The French of England — a term meant to cover both Anglo-Norman and Anglo-French, and which could almost more properly be “the Frenches of England” — is a major field for fresh exploration. This website gives information about material on the French documents and texts of England: on translations of previously untranslated and unpublished work, and on current research. Nearly one thousand literary texts are listed in the most important survey of Anglo-Norman literature to date,Anglo-Norman Literature: A Guide to Texts and Manuscripts, ANTS OPS 3 (London: Anglo-Norman Text Society, 1997) by Ruth J. Dean and Maureen B. M. Boulton. The total documentary corpus composed in the French of England is unquantified and probably unquantifiable, but it is large and significant, and the subject of much important recent work both by historians and by linguists (especially as there has been fresh scholarship in recent years on the nature and uses of the fourteenth- and early fifteenth- century French of England). This site includes a bibliographic guide to the French records of medieval England.
The French of England is a field that welcomes and benefits today’s newer approaches in, for example, post-colonial and feminist and post-disciplinary studies, which seek to cross, re-align, and rethink disciplinary boundaries. Scholars are asking new questions about the ways in which “French” texts are “English” and about the interrelations between insular French literature, that of the continent, and the literatures of other medieval cultures. Historians and literary scholars taking a post-colonial approach recognize that the French of England was at various times the language of a political and military elite, while scholarship on medieval women continues to demonstrate the importance of vernacular records and texts, not only in the history of women in England, but for medieval scholarship at large. In the field of insular vernacular pastoralia and devotional texts, where clerics as well as religious and laywomen play significant roles, for instance, it has been estimated that French of England texts number approximately 500 as against Middle English’s 800: a significant corpus, without which accounts of vernacular literary production in England are seriously incomplete.
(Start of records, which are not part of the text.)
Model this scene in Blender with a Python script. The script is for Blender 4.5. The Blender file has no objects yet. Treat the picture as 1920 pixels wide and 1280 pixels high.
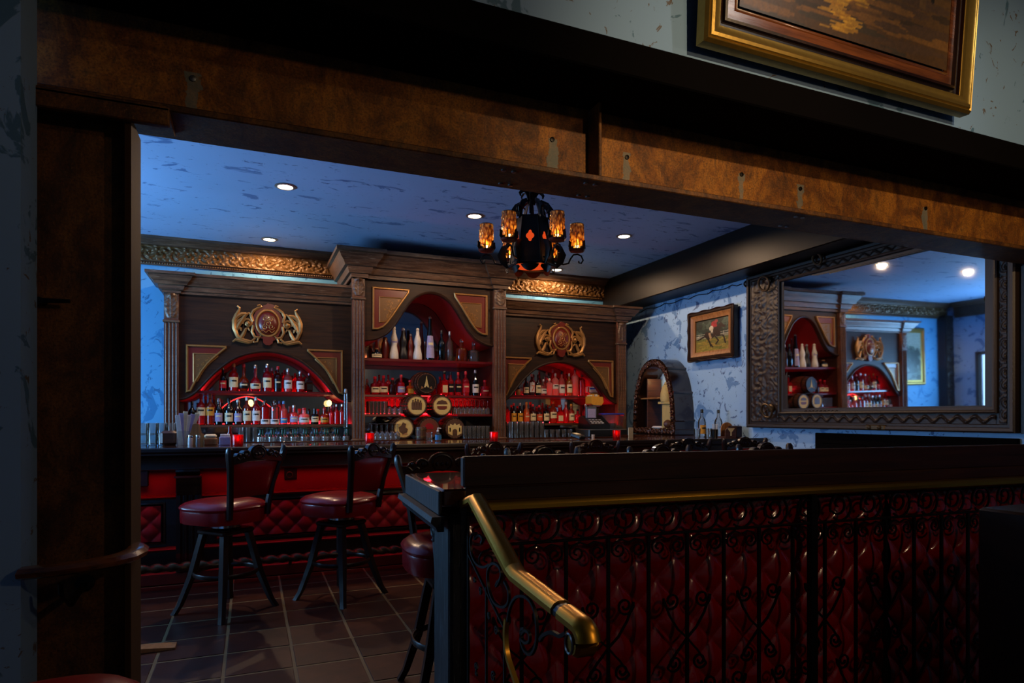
import bpy, math, random
import numpy as np
from mathutils import Vector, Matrix
random.seed(4); rng = np.random.default_rng(7)
PI = math.pi
S = bpy.context.scene
C = S.collection
# ---------------------------------------------------------------- camera
EYE = 1.32; FPX = 1190.0; HZ = 780.0; YAW = math.radians(22.38)
cd = bpy.data.cameras.new('camera'); cam = bpy.data.objects.new('camera', cd); C.objects.link(cam)
cam.location = (0, 0, EYE); cam.rotation_euler = (PI/2, 0, -YAW)
cd.sensor_width = 36; cd.lens = FPX/1920*36; cd.shift_y = (HZ-640)/1920; cd.clip_start = 0.05
S.camera = cam
S.view_settings.view_transform = 'Standard'; S.view_settings.look = 'None'
S.view_settings.gamma = 1; S.view_settings.use_curve_mapping = False
S.view_settings.exposure = 0.0
S.cycles.max_bounces = 7; S.cycles.transparent_max_bounces = 24
S.cycles.sample_clamp_indirect = 4.0
# ---------------------------------------------------------------- world
w = bpy.data.worlds.new('world'); S.world = w; w.use_nodes = True
w.node_tree.nodes['Background'].inputs[0].default_value = (0.05, 0.08, 0.14, 1)
w.node_tree.nodes['Background'].inputs[1].default_value = 0.15
# ---------------------------------------------------------------- lights
def area(loc, tgt, sx, sy, power, col, spread=180):
    l = bpy.data.lights.new('light', 'AREA'); l.shape = 'RECTANGLE'; l.size = sx; l.size_y = sy
    l.energy = power; l.color = col; l.spread = math.radians(spread)
    o = bpy.data.objects.new('area_light', l); C.objects.link(o); o.location = loc
    o.rotation_euler = (Vector(tgt)-Vector(loc)).to_track_quat('-Z', 'Y').to_euler(); return o
def spot(loc, tgt, power, col, ang=100, blend=.5, rad=.05):
    l = bpy.data.lights.new('light', 'SPOT'); l.energy = power; l.color = col
    l.spot_size = math.radians(ang); l.spot_blend = blend; l.shadow_soft_size = rad
    o = bpy.data.objects.new('spot_light', l); C.objects.link(o); o.location = loc
    o.rotation_euler = (Vector(tgt)-Vector(loc)).to_track_quat('-Z', 'Y').to_euler(); return o
def point(loc, power, col, rad=.03):
    l = bpy.data.lights.new('light', 'POINT'); l.energy = power; l.color = col; l.shadow_soft_size = rad
    o = bpy.data.objects.new('point_light', l); C.objects.link(o); o.location = loc; return o
_s, _c = math.sin(YAW), math.cos(YAW)
def dirn(u, v=HZ):
    xc = (u-960)/FPX
    return (_s+xc*_c, _c-xc*_s, (HZ-v)/FPX)
def XU(u, Y):  d = dirn(u); return d[0]/d[1]*Y
def ZV(v, u, Y): d = dirn(u, v); return EYE+d[2]*Y/d[1]
def YU(u, X): d = dirn(u); return d[1]/d[0]*X
def ZX(v, u, X): d = dirn(u, v); return EYE+d[2]*X/d[0]
def onZ(u, v, z):
    d = dirn(u, v); t = (z-EYE)/d[2]; return (d[0]*t, d[1]*t, z)
CEIL = 3.34
WARM = (1.0, .66, .40)
DL = [onZ(535, 349, CEIL), onZ(505, 448, CEIL), onZ(890, 404, CEIL), onZ(1170, 442, CEIL), (3.9, 7.85, CEIL), (2.12, 7.0, CEIL)]
DLW = [85, 85, 85, 95, 85, 0]
for (x, y, z), p in zip(DL, DLW):
    if p: spot((x, y, z-.015), (x, y, 0), p, WARM, 172, .25, .04)
# daylight through the bar room's left window, plus an added blue light in the front room
area((-3.12, 6.15, 1.75), (2.5, 6.2, 2.5), 2.3, 1.1, 165, (.24, .56, 1.0))
area((-3.85, 1.9, 1.9), (2, 2.35, 1.0), .8, 1.4, 9, (.40, .62, 1.0))
# front room: ceiling spot over the beam, added fill points, picture spot
for ax_, pw_ in ((.1, 28), (2.1, 420), (4.3, 420)): spot((2.0, -1.7, 3.17), (ax_, 2.7, 2.60), pw_, (1, .70, .38), 34, 1.0, .04)
point((2.7, .95, 2.75), 9, (1, .66, .40), .08); point((2.4, -.9, 2.6), 34, (1, .64, .36), .06)  # warm fills added to brighten the tufted wall and rail; no lamps there
spot((3.1, .4, 4.0), (2.7, 2.3, 3.0), 34, (1, .90, .80), 70, .8, .04)
# red led strips: under the bar lip and along the back-bar shelves
RED = (1, .012, .03)
area((1.7, 5.54, .935), (1.7, 5.72, 0.1), 6.6, .03, 3, RED, 100)
area((1.7, 5.57, .25), (1.7, 5.60, 0), 6.6, .02, .35, RED, 120)
# ---------------------------------------------------------------- materials
def rgb(h, k=1.0):
    if isinstance(h, str):
        c = [int(h[i:i+2], 16)/255 for i in (0, 2, 4)]
        c = [x/12.92 if x <= .04045 else ((x+.055)/1.055)**2.4 for x in c]
    else: c = h
    return (c[0]*k, c[1]*k, c[2]*k, 1)
class NT:
    def __init__(s, name):
        s.m = bpy.data.materials.new(name); s.m.use_nodes = True; s.t = s.m.node_tree
        s.t.nodes.clear(); s.out = s.t.nodes.new('ShaderNodeOutputMaterial')
    def n(s, ty, **kw):
        x = s.t.nodes.new(ty)
        for k, v in kw.items():
            if k.startswith('_'): setattr(x, k[1:], v)
            else:
                k = int(k[1:]) if k[0] == 'i' and k[1:].isdigit() else k.replace('__', ' ')
                if hasattr(v, 'links'): s.t.links.new(v, x.inputs[k])
                else: x.inputs[k].default_value = v
        return x
    def l(s, a, b): s.t.links.new(a, b)
    def coord(s, scale=(1, 1, 1), which='Object', rot=(0, 0, 0)):
        c = s.n('ShaderNodeTexCoord'); m = s.n('ShaderNodeMapping', Scale=scale, Rotation=rot)
        s.l(c.outputs[which], m.inputs[0]); return m.outputs[0]
    def noise(s, vec, scale, detail=4, rough=.5, dist=0.0):
        return s.n('ShaderNodeTexNoise', Vector=vec, Scale=scale, Detail=detail, Roughness=rough, Distortion=dist).outputs[0]
    def ramp(s, fac, stops):
        r = s.n('ShaderNodeValToRGB'); s.l(fac, r.inputs[0]); e = r.color_ramp.elements
        while len(e) < len(stops): e.new(.5)
        for i, (p, c) in enumerate(stops): e[i].position = p; e[i].color = c if not isinstance(c, (int, float)) else (c, c, c, 1)
        return r.outputs[0]
    def mix(s, fac, a, b, mode='MIX'):
        x = s.t.nodes.new('ShaderNodeMix'); x.data_type = 'RGBA'; x.blend_type = mode
        for k, v in ((0, fac), (6, a), (7, b)):
            if hasattr(v, 'links'): s.l(v, x.inputs[k])
            else: x.inputs[k].default_value = v
        return x.outputs[2]
    def bump(s, h, strength=.3, dist=.01):
        return s.n('ShaderNodeBump', Strength=strength, Distance=dist, Height=h).outputs[0]
    def pbr(s, col, rough=.5, metal=0.0, normal=None, spec=.5, coat=0.0, **kw):
        p = s.n('ShaderNodeBsdfPrincipled', **{'Base__Color': col, 'Roughness': rough, 'Metallic': metal,
                'Specular__IOR__Level': spec, 'Coat__Weight': coat}, **kw)
        if normal is not None: s.l(normal, p.inputs['Normal'])
        s.l(p.outputs[0], s.out.inputs[0]); return s.m
def plain(name, col, rough=.5, metal=0.0, spec=.5, coat=0.0, bump=0, bs=60):
    t = NT(name)
    v = t.coord(); nz = t.noise(v, bs, 3)
    c = t.mix(nz, rgb(col, .8), rgb(col, 1.15))
    return t.pbr(c, rough, metal, t.bump(nz, bump, .003) if bump else None, spec, coat)
def wood(name, dark, light, rough=.4, axis=0, scale=1.0, coat=.0, worn=None, bump=.25, spec=.5):
    t = NT(name)
    sc = [22*scale]*3; sc[axis] = 1.6*scale
    v = t.coord(tuple(sc)); g = t.noise(v, 1.6, 6, .62, .6)
    v2 = t.coord((1, 1, 1)); b = t.noise(v2, 2.2, 3)
    c = t.ramp(g, [(.32, rgb(dark)), (.68, rgb(light))])
    c = t.mix(t.ramp(b, [(.4, 0.0), (.75, .5)]), c, rgb(dark, .6))
    if worn:
        wn = t.noise(t.coord(tuple(x*2 for x in sc)), 2.5, 6, .7)
        c = t.mix(t.ramp(wn, [(.56, 0.0), (.66, .7)]), c, rgb(worn))
    return t.pbr(c, rough, 0, t.bump(g, bump, .004), spec, coat)
def plaster(name, base, patch, patch2, sc=(1, 1, 1), thr=.56, dens2=.64, rough=.6):
    t = NT(name)
    v = t.coord(sc)
    n1 = t.noise(v, 3.2, 5, .62, .9); n2 = t.noise(t.coord(tuple(x*1.7 for x in sc), rot=(.6, .3, .8)), 5, 6, .65, 1.4)
    n0 = t.noise(t.coord((.7, .7, .7)), 1.3, 2)
    c = t.mix(n0, rgb(base, .85), rgb(base, 1.12))
    m1 = t.ramp(n1, [(thr, 0.0), (thr+.02, 1.0)])
    m2 = t.ramp(n2, [(dens2, 0.0), (dens2+.015, 1.0)])
    c = t.mix(m1, c, rgb(patch)); c = t.mix(m2, c, rgb(patch2))
    h = t.mix(.5, m1, n2)
    return t.pbr(c, rough, 0, t.bump(h, .25, .004), .35)
M = {}
M['wall'] = plaster('blue_plaster', '92b4d6', '5f84b0', '4f658c', (1, 1, 1), .57, .60)
M['wall_bluelit'] = plaster('bluelit_plaster_back', '5c9cc6', '3a7aa8', '3a6c94', (1, 1, 1), .58, .62)  # stronger cyan puts the blue window light into the plaster colour
M['ceil'] = plaster('ceiling_plaster', '98b6da', '6080ac', '4f6490', (.8, 2.2, 1), .61, .635)
M['wallfront'] = plaster('front_plaster', '7494b6', '486a84', '5a5450', (1.3, 1.3, 1.3), .60, .63)
M['oak'] = wood('cornice_oak', '2e1b0f', '73523a', .42, 0, 1.3, 0, '8d765f', .4)
M['oakv'] = wood('pilaster_wood', '3a1a0e', '7a4830', .4, 2, 1.3, 0, '94705a', .3)
M['dark'] = wood('dark_board', '1a0c06', '38200f', .5, 0, 1, .0, spec=.25)
M['black'] = wood('near_black_wood', '0a0504', '1a0d08', .35, 0, 1, .15)
M['soot'] = plain('soot_black_steel', '060404', .9, 0, .05, 0, .2)
M['carved'] = plain('carved_bronze_wood', '684824', .42, .25, .5, 0, .5, 70)
M['bartop'] = wood('bar_top_wood', '200a05', '48200f', .16, 0, .8, .6, None, .08)
M['rail'] = wood('ledge_wood', '1e0c05', '381a0c', .5, 0, .8, .0, None, .15, .25)
M['daylit_wood'] = wood('daylit_worn_wood', '121316', '24272c', .55, 2, 1.2, 0, '5c6066', .4, .3)  # blue-grey tint puts daylight into the wood colour; worn patches are noise
M['handrail'] = wood('handrail_wood', '3a1c0c', '7a4420', .25, 0, 1, .5)
M['stool'] = wood('stool_wood', '140804', '2c140a', .34, 2, 1, .1, spec=.35)
M['flange'] = plain('column_flange_wood', '33200f', .8, 0, .15, 0, .2)
M['darkbeam'] = plain('dark_beam_wood', '0e0704', .45, 0, .25, 0, .1)
M['tuftback'] = plain('plain_wall', '0c0404', .8)
M['crestw'] = plain('carved_crest_wood', '1e0f08', .22, 0, .6, .6, .1)
M['tan'] = wood('tan_wood', '7a4c22', 'a8703c', .5, 2, 1)
M['brownbox'] = wood('brown_box_wood', '3a1f12', '5c3320', .45, 0, 1)
M['gold'] = plain('antique_gold', 'a47640', .38, .5, .5, 0, .3, 80)
M['brass'] = plain('brass', 'c08c30', .34, 1, .5, 0, .05, 8)
M['gilt'] = plain('gilt_frame', 'a0813c', .3, .8, .5, 0, .2, 40)
M['redpaint'] = plain('red_lacquer', '621a0e', .35, 0, .5, .2, .1)
M['redniche'] = plain('red_niche_paint', '7a0c14', .5, 0)
M['velvet'] = plain('red_velvet', '8a0a18', .75, 0, .2, 0, .3, 200)
M['tuft'] = plain('red_vinyl_tuft', '8a0b12', .16, 0, .6, .3, .05)
M['tuftbar'] = plain('red_velvet_tuft', '8a0a16', .5, 0, .4, 0, .2, 150)
M['leather'] = plain('red_leather', '7c0710', .26, 0, .4, .1, .1, 90)
M['iron'] = plain('wrought_iron', '16110e', .42, .6, .5, 0, .3, 90)
M['ironbrn'] = plain('carved_metal', '2a1d16', .5, .15, .5, 0, .5, 60)
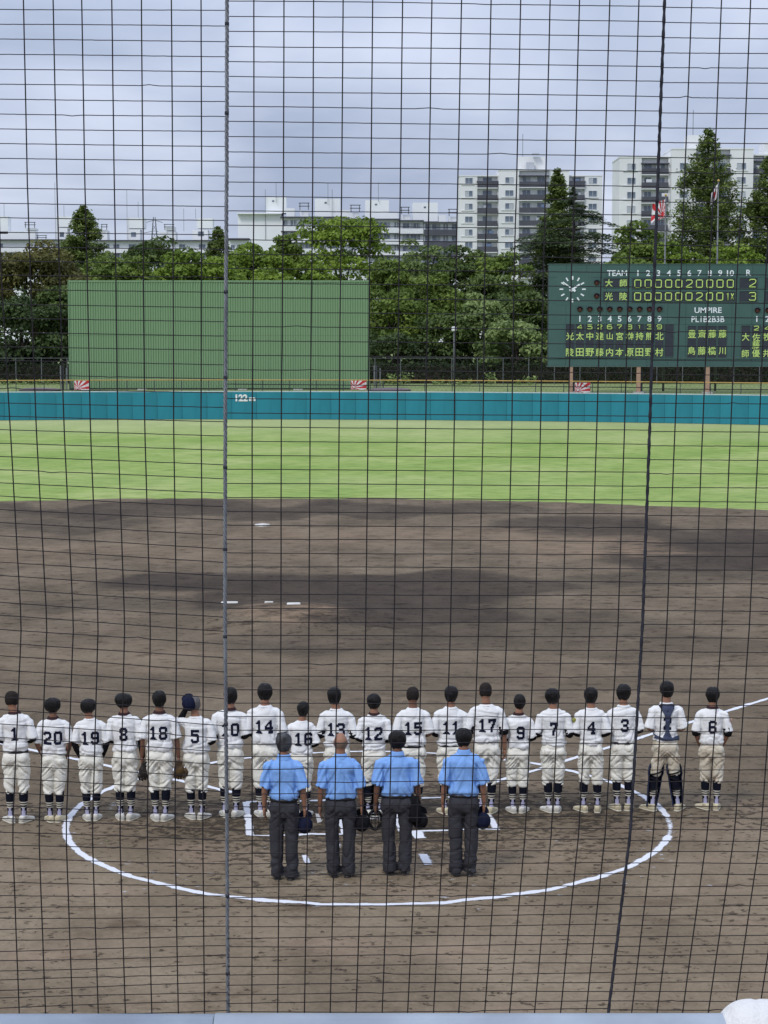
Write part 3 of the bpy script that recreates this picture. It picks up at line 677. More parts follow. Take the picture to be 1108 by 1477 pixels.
def tower(label, Yd, wings, pent, row0, dpy, nrow, extras=()):
    """wings: list of (x0px,x1px,toppy,dy,cols); cols: (kind,x0px,x1px)"""
    k = Yd / FPX * 1.0045; X = lambda px: (px - 554) * k; Z = lambda py: P(554, py, Yd)[2]
    ox = X(wings[0][0]); t_ = thing('apartment_tower', label, 'building', (ox, Yd, 0), group='concrete apartment towers behind the trees')
    st = (Z(row0) - Z(row0 + dpy))
    wd_ = lambda c: X(c[2]) - X(c[1])
    for x0, x1, tp, dy_, cols in wings:
        Zt = Z(tp); solid = []
        # wall in strips: solid piers and recessed balcony bays
        cuts = sorted([c for c in cols if c[0] == 'b'], key=lambda c: c[1]); xc = x0
        for c in cuts: solid.append((xc, c[1])); xc = c[2]
        solid.append((xc, x1))
        for a, b_ in solid:
            if b_ - a > .5: block_box(t_, 'wall', m_cw, X(a) - ox, X(b_) - ox, dy_, dy_ + 12, 0, Zt)
        for c in cuts:
            block_box(t_, 'wall', m_cw, X(c[1]) - ox, X(c[2]) - ox, dy_ + .7, dy_ + 12, 0, Zt - .05)
            block_box(t_, 'eave', m_par, X(c[1]) - ox - .15, X(c[2]) - ox + .15, dy_ - .5, dy_ + .7, Zt - 1.25, Zt - 1.0)
            for r_ in range(nrow):
                zc = Z(row0 + dpy * r_) + (0 if tp == wings[0][2] else 0)
                if zc < 6: continue
                block_box(t_, 'balcony', m_par, X(c[1]) - ox, X(c[2]) - ox, dy_ - .55, dy_ - .40, zc - .5 * st - .10, zc - .12 * st)
                block_box(t_, 'floor_slab', m_parl, X(c[1]) - ox, X(c[2]) - ox, dy_ - .52, dy_ + .69, zc - .5 * st - .30, zc - .5 * st - .105)
                nb = max(1, round((X(c[2]) - X(c[1])) / 3.4)); wd = (X(c[2]) - X(c[1])) / nb
                if rnd.random() < .55:
                    xw = X(c[1]) - ox + wd_(c) * rnd.uniform(.15, .8); block_box(t_, 'laundry', (m_cur, m_parl, m_lau)[rnd.randrange(3)], xw, xw + rnd.uniform(.5, 1.3), dy_ - .1, dy_ - .02, zc - .12 * st + .05, zc + rnd.uniform(.2, .5))
                if rnd.random() < .6:
                    xw = X(c[1]) - ox + wd_(c) * rnd.uniform(.05, .85); block_box(t_, 'air_conditioner', m_parl, xw, xw + .8, dy_ + .2, dy_ + .55, zc - .5 * st + .0, zc - .5 * st + .6)
                for q in range(nb): win(t_, X(c[1]) - ox + wd * (q + .5), dy_ + .7, zc + .12, min(1.9, wd * .5), 1.15)
        for c in cols:
            if c[0] != 'w': continue
            for r_ in range(nrow):
                zc = Z(row0 + dpy * r_)
                if zc < 6: continue
                win(t_, (X(c[1]) + X(c[2])) / 2 - ox, dy_, zc, (X(c[2]) - X(c[1])), 1.15)
                block_box(t_, 'sill_band', m_cw, X(c[1]) - ox - .9, X(c[2]) - ox + .4, dy_ - .16, dy_ - .001, zc - .95, zc - .78)
        block_box(t_, 'roof_edge', m_cw, X(x0) - ox - .08, X(x1) - ox + .08, dy_ - .10, dy_ + 12.1, Zt, Zt + .25)
    for a, b_, tp, base in pent:
        block_box(t_, 'penthouse', m_cw, X(a) - ox, X(b_) - ox, 3, 9, Z(base) + .26, Z(tp))
    for a, b_, tp, base in extras:
        block_box(t_, 'roof_equipment', m_cur, X(a) - ox, X(b_) - ox, 1.5, 2.6, Z(base) + .26, Z(tp))
    mb = MB(); mb.tube([(X(pent[0][0]) - ox + 1, 4, Z(pent[0][2])), (X(pent[0][0]) - ox + 1, 4, Z(pent[0][2]) + 5)], .06, 5); link('antenna', mb.mesh((m_galv,)), t_)
    return t_
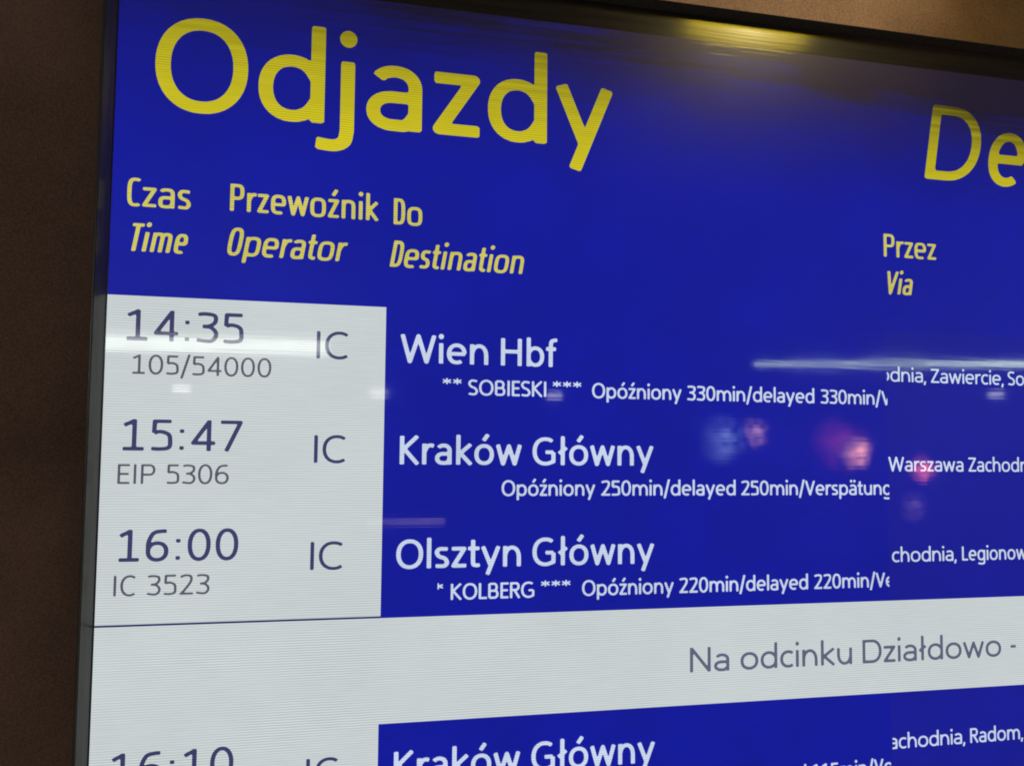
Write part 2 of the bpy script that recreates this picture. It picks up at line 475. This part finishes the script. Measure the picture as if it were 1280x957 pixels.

England is the location of the earliest historical writing in French and has an important continuing tradition of such writing from the early twelfth into the fourteenth century and beyond. Saints’ lives, now widely recognized as one of the major European narrative genres, and an indispensable resource for knowledge of medieval culture, have a rich corpus in the French of England. So too, numerous religious works in the French of England showcase the conspicuous religiosity of aristocratic laypeople’s formation — often their spiritual cultural capital — in medieval Britain.
The French of England Project (FoE) is based at Fordham University in New York City and has also been located in and supported by the University of York, UK. It has received funding from the National Endowment for the Humanities in the USA and from the Modern Humanities Research Association in the UK.